On a rocky hillside in Nazareth, the town where Jesus grew up and spent much of his life, a familiar scene is taking shape. In the courtyard of a stone stable, surrounded by rough-hewn wooden farming implements, a young man and his wife are comforting their newborn son. They are dressed in simple, handwoven tunics, and the baby is lying on a bed of fresh straw in an animal's trough.

It is as if they had been transported back in time 2,000 years to the birth of Christ and the simple rural community where Mary and Joseph lived, probably less than a mile away. This is Nazareth Village, an authentic re-creation of a first-century Holy Land farm.

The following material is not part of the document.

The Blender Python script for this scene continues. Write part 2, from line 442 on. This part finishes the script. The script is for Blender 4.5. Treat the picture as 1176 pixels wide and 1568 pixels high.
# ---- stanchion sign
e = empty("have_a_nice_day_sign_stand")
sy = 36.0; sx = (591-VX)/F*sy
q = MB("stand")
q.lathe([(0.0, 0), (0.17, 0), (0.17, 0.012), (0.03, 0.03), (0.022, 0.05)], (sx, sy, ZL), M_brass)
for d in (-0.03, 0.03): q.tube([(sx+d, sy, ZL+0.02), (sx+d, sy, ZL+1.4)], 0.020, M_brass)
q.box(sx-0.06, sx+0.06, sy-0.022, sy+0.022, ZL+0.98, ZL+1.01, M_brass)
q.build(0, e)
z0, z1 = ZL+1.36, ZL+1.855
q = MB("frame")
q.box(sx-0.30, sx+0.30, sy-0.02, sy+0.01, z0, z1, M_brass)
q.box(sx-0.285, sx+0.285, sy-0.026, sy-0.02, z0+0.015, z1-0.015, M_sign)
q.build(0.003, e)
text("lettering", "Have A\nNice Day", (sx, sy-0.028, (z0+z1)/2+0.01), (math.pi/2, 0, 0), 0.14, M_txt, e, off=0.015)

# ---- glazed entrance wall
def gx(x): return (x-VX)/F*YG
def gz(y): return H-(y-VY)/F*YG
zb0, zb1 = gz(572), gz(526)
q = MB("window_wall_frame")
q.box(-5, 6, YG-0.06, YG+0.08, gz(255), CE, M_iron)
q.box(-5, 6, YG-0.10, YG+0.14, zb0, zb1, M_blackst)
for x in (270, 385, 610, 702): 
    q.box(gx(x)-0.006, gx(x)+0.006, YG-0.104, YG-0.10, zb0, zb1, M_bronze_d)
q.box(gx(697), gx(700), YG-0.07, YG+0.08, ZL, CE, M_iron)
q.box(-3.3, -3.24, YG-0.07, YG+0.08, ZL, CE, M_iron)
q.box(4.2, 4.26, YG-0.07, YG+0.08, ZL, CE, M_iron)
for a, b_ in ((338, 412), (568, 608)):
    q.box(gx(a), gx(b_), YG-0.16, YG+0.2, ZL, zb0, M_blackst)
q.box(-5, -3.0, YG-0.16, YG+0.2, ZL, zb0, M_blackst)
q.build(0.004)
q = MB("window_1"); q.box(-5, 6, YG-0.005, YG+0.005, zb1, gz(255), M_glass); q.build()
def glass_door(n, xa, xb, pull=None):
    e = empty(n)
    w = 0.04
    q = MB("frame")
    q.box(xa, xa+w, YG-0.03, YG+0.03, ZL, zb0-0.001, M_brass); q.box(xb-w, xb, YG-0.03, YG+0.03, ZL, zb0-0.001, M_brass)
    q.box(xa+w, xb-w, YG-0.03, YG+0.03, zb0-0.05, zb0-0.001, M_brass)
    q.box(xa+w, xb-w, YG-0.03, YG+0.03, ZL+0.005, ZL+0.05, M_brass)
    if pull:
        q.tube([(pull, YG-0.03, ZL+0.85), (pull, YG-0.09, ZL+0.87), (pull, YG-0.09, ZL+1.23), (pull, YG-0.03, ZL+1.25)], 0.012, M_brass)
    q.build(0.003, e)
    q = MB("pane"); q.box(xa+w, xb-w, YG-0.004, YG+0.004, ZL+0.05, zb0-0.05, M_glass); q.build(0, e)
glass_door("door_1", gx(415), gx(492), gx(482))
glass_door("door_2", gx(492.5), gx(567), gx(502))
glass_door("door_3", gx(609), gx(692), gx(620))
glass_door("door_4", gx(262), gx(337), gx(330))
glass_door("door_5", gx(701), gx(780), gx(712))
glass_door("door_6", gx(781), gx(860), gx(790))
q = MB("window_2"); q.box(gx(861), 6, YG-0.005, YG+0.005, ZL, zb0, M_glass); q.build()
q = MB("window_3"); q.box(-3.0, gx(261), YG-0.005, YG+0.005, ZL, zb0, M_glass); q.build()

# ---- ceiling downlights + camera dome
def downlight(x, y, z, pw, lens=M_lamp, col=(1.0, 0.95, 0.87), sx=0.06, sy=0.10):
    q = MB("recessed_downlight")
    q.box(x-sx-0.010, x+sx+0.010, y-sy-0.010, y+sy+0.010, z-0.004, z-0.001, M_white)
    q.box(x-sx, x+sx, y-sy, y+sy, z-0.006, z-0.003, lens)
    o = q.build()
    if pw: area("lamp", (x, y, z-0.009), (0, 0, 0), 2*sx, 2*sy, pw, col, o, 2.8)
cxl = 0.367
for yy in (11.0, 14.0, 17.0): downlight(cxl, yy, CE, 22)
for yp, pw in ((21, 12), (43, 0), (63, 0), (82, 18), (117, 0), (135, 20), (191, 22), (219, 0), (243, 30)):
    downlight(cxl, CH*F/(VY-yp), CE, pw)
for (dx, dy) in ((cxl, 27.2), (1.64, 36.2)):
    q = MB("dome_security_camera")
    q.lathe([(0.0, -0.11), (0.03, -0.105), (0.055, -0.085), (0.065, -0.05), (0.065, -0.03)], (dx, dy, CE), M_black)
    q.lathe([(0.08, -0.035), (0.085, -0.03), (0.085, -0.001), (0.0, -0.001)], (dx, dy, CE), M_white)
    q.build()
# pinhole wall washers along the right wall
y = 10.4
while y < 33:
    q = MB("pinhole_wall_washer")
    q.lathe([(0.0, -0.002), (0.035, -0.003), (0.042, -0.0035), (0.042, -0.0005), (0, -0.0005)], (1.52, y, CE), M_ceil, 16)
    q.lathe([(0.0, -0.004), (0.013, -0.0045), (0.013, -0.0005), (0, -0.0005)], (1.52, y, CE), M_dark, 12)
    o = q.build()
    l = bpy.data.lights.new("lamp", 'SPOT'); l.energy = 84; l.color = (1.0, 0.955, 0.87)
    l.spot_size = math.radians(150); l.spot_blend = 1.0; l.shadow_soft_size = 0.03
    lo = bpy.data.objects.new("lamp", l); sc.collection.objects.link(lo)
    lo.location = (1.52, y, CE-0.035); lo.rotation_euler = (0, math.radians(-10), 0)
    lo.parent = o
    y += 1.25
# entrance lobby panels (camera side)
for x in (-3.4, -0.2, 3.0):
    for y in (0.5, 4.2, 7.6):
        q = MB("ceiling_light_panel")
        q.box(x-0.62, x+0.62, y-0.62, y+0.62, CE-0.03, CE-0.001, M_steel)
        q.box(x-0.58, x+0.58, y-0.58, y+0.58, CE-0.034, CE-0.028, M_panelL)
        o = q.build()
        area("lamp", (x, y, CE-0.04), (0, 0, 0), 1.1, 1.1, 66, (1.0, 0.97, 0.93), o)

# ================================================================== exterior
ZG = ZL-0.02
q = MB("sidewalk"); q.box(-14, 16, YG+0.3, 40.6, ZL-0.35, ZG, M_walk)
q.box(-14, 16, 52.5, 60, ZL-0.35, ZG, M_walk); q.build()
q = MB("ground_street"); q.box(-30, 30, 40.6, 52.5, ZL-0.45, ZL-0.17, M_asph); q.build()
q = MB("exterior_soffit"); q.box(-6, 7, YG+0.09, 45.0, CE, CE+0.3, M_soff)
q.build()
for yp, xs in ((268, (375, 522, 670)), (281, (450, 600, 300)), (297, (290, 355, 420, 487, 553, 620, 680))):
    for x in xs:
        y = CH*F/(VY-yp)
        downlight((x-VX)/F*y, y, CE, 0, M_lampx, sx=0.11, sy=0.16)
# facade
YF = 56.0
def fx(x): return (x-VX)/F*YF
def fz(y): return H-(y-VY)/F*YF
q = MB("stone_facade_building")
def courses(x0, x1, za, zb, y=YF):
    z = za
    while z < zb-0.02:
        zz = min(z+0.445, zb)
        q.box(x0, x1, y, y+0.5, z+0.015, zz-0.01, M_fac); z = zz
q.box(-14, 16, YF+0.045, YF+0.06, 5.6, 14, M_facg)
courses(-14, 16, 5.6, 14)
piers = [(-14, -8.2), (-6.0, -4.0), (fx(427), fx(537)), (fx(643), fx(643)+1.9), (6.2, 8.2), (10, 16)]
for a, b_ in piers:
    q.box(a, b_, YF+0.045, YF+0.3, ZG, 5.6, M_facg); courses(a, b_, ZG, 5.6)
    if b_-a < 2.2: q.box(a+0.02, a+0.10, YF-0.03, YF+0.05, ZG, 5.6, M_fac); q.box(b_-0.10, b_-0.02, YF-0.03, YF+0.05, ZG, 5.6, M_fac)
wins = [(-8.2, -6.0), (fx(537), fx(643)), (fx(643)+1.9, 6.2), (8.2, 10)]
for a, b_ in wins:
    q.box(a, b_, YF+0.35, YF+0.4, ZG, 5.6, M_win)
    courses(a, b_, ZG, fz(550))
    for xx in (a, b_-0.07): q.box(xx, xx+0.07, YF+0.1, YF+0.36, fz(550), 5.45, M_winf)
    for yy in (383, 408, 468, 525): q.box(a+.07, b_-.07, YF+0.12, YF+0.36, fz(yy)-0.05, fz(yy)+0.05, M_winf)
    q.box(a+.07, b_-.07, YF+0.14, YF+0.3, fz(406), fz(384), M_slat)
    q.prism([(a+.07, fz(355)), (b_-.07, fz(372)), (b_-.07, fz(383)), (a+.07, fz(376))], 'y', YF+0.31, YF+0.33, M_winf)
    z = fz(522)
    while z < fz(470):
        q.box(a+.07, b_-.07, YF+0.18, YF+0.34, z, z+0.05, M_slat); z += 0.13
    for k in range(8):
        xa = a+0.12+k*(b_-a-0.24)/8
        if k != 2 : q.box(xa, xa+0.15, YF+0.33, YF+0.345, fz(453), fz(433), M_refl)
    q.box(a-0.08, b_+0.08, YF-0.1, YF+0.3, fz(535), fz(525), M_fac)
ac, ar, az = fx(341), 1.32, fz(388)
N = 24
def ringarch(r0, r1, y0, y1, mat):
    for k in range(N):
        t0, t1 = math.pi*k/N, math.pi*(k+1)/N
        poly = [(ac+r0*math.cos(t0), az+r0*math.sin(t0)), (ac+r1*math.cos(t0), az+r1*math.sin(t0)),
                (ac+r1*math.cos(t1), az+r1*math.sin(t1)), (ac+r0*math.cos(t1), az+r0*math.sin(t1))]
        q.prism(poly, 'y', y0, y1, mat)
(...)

This week, the village was the scene for a dramatic retelling of the Nativity by torchlight, accompanied by readings from the Gospels and carols in Arabic for the local community. The play has been staged in Nazareth since 2000, and it draws thousands of spectators.

Although there are other Nativity plays in the Holy Land, this is probably the most authentic reconstruction of the birth of Nazareth's most famous son. The crowded courtyard is buzzing with the raucous sounds of donkeys, sheep and chickens that share the rough accommodation. The steady thud of hammers and chisels drift over from a nearby carpenter's workshop. The air is thick with the smoke of oil lamps, the fresh farmyard odors of animal dung and viscous white goat's milk cooking in a pot on an open fire.